= To do =
Where the string "part" occurs in the material below, report the whole line.

* Start Raw data *

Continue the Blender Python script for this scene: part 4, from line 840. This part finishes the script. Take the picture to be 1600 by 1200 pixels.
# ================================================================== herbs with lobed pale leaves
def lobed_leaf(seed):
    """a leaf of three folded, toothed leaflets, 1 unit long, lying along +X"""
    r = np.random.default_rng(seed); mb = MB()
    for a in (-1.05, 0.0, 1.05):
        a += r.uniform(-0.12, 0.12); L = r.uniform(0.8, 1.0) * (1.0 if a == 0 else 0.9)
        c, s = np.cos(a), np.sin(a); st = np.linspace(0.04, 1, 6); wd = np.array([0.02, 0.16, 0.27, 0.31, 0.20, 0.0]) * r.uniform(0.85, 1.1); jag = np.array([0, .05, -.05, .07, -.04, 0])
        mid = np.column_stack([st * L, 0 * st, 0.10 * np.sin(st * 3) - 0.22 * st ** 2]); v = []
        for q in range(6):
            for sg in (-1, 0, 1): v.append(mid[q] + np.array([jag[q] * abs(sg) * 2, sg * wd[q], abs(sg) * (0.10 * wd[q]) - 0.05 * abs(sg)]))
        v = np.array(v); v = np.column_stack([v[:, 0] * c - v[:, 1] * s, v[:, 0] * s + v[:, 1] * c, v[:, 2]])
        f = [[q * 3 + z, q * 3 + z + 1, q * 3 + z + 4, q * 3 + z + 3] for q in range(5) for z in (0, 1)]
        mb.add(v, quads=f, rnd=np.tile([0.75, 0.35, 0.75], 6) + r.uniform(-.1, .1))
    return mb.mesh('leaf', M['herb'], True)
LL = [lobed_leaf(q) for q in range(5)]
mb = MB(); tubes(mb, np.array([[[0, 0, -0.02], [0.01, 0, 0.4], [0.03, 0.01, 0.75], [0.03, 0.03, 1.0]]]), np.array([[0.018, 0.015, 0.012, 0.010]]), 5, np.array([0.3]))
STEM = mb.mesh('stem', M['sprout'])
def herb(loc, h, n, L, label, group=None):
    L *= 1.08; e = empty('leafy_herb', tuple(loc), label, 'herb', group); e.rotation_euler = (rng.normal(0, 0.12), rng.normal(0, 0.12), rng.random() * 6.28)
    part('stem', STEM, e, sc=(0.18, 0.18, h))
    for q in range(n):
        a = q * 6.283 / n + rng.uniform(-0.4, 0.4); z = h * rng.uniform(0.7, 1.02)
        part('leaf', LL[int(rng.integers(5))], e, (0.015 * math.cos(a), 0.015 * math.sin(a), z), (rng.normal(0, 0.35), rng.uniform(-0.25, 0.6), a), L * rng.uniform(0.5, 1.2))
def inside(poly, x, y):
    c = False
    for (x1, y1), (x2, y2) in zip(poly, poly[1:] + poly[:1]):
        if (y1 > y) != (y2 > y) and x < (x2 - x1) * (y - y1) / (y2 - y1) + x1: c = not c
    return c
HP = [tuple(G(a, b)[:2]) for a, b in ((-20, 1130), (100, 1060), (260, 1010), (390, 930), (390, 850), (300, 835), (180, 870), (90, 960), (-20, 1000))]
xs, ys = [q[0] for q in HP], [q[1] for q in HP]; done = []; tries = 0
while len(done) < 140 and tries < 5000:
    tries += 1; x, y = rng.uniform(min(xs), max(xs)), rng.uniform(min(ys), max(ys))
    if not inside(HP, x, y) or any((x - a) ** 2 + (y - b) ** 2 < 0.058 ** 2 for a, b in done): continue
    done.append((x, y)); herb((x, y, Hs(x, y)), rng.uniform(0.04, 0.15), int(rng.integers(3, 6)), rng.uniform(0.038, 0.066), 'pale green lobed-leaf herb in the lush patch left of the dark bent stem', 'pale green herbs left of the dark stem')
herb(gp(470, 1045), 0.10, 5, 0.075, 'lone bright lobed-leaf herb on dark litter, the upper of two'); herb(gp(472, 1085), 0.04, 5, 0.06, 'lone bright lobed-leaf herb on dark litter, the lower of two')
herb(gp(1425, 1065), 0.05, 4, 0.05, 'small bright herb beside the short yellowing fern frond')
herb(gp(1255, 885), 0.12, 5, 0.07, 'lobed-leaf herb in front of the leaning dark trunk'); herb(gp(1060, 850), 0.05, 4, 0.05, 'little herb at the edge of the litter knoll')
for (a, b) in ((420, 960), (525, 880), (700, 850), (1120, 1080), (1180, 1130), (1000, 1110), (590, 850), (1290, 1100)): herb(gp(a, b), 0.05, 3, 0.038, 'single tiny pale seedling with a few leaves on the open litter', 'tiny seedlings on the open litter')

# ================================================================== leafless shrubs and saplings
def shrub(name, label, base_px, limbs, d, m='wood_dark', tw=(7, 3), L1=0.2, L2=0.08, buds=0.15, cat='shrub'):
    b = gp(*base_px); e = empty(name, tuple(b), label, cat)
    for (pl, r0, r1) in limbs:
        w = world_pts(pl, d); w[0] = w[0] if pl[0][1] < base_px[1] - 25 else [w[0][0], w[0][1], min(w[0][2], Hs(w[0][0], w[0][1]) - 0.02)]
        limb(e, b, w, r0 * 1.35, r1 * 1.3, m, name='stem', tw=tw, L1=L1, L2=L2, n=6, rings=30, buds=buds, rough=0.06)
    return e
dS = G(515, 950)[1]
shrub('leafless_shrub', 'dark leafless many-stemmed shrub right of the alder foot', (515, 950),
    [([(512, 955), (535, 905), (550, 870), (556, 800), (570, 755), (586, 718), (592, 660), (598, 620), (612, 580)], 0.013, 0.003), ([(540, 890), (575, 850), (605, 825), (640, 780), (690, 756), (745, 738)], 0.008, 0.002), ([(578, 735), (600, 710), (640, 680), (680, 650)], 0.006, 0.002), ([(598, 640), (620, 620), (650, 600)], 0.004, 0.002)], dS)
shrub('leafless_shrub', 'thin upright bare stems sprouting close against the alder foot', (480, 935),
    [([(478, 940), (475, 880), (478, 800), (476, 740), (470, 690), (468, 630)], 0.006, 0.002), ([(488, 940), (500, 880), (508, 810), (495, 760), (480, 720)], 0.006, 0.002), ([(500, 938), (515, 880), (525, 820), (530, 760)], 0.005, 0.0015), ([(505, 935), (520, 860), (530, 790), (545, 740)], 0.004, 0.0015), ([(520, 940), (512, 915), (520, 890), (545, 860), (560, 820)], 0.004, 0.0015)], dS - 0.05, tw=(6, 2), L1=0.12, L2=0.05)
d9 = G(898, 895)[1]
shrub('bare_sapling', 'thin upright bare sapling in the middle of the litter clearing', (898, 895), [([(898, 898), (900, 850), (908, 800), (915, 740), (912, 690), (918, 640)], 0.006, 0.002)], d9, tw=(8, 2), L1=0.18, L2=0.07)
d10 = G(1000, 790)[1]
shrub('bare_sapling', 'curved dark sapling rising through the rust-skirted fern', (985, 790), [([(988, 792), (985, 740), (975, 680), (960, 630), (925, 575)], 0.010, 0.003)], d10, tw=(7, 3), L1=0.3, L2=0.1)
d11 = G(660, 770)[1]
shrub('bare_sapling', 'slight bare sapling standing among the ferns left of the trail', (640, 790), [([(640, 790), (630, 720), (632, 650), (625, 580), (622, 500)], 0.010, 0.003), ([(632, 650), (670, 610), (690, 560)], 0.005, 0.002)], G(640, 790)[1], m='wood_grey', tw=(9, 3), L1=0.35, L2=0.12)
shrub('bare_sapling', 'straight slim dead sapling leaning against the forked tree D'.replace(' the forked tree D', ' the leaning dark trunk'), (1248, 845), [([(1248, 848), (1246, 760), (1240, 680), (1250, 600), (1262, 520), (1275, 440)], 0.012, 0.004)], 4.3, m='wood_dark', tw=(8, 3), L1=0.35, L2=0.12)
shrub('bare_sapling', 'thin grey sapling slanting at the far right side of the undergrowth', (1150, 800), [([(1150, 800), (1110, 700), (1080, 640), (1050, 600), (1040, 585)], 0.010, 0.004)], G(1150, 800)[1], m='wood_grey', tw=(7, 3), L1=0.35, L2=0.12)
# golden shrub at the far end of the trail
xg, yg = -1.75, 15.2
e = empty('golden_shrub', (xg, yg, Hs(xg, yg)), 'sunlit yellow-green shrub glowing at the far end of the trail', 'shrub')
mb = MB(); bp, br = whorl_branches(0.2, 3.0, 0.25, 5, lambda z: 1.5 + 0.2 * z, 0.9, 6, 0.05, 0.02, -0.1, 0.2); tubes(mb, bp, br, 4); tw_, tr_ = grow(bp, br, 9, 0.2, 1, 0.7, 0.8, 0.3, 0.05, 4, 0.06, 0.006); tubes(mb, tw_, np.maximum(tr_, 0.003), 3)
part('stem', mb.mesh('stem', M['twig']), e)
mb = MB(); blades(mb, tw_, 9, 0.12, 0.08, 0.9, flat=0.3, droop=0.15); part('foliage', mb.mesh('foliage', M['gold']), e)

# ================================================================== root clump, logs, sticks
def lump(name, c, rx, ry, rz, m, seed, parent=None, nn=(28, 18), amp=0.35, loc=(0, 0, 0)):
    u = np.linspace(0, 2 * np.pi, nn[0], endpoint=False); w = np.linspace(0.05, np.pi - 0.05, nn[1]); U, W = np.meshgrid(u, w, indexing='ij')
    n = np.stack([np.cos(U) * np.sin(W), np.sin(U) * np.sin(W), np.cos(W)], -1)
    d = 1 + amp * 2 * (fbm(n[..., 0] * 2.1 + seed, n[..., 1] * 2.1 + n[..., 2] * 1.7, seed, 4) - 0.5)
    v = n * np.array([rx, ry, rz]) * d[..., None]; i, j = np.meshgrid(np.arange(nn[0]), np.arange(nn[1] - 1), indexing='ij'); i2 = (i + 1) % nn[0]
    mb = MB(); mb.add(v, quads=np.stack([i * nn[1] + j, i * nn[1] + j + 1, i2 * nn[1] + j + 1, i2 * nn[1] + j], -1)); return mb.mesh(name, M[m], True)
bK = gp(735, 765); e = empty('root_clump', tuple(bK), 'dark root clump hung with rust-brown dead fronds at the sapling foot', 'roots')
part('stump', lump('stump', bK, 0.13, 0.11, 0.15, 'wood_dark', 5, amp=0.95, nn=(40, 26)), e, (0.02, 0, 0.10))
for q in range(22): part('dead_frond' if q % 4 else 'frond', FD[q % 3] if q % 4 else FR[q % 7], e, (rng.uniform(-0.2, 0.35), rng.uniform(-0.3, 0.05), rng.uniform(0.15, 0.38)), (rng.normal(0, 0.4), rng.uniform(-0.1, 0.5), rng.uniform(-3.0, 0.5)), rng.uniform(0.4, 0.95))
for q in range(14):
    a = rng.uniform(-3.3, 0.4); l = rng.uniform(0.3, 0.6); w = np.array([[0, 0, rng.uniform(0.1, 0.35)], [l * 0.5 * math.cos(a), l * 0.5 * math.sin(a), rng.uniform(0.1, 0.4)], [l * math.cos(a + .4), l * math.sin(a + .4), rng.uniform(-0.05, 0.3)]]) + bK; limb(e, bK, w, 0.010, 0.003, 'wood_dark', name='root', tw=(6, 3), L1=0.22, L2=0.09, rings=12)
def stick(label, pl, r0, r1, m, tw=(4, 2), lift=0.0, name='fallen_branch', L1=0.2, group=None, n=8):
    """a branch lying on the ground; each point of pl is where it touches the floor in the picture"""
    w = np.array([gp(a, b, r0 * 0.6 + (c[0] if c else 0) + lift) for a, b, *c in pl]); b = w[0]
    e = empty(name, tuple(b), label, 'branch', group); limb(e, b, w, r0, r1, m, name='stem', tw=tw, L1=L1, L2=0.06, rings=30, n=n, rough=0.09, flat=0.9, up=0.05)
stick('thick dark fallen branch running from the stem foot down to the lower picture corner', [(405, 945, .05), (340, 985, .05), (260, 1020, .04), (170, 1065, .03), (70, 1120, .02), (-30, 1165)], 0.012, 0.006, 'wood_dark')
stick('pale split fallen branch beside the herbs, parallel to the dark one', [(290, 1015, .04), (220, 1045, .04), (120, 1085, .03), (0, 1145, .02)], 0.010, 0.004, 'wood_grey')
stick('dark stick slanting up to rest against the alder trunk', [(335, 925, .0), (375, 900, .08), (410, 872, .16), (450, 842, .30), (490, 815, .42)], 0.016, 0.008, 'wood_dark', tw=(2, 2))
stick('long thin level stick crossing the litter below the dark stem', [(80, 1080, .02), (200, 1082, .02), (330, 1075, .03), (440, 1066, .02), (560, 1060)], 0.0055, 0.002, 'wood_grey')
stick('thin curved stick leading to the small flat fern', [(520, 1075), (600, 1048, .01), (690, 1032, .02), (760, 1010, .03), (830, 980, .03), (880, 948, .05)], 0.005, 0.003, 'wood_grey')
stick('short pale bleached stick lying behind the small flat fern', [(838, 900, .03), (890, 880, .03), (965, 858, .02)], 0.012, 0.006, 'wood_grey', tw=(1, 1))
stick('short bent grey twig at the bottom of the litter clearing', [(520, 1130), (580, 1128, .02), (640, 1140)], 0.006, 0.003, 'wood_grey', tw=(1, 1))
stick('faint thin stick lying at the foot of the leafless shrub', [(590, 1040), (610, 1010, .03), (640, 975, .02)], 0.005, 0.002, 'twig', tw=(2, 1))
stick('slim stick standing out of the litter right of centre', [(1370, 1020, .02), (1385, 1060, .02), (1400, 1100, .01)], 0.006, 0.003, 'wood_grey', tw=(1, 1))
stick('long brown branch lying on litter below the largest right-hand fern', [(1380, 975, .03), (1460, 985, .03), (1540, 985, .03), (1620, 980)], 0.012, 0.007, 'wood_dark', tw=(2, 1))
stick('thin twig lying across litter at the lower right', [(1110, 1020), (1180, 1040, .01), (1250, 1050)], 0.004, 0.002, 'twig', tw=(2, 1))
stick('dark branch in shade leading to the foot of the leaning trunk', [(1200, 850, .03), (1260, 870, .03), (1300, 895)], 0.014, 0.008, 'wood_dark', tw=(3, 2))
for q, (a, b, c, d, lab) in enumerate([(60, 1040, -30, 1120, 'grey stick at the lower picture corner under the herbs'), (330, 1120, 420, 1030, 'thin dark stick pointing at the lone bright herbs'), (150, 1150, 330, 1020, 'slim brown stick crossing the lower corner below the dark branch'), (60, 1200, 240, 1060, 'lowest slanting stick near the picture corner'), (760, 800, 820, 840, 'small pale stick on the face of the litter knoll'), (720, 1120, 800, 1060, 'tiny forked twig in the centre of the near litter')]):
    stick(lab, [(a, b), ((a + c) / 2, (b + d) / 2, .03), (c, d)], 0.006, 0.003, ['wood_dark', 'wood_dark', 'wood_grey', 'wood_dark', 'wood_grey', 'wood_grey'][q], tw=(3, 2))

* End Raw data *

= Answer to this exercise =
Continue the Blender Python script for this scene: part 4, from line 840. This part finishes the script. Take the picture to be 1600 by 1200 pixels.
    part('stem', STEM, e, sc=(0.18, 0.18, h))
        part('leaf', LL[int(rng.integers(5))], e, (0.015 * math.cos(a), 0.015 * math.sin(a), z), (rng.normal(0, 0.35), rng.uniform(-0.25, 0.6), a), L * rng.uniform(0.5, 1.2))
part('stem', mb.mesh('stem', M['twig']), e)
mb = MB(); blades(mb, tw_, 9, 0.12, 0.08, 0.9, flat=0.3, droop=0.15); part('foliage', mb.mesh('foliage', M['gold']), e)
part('stump', lump('stump', bK, 0.13, 0.11, 0.15, 'wood_dark', 5, amp=0.95, nn=(40, 26)), e, (0.02, 0, 0.10))
for q in range(22): part('dead_frond' if q % 4 else 'frond', FD[q % 3] if q % 4 else FR[q % 7], e, (rng.uniform(-0.2, 0.35), rng.uniform(-0.3, 0.05), rng.uniform(0.15, 0.38)), (rng.normal(0, 0.4), rng.uniform(-0.1, 0.5), rng.uniform(-3.0, 0.5)), rng.uniform(0.4, 0.95))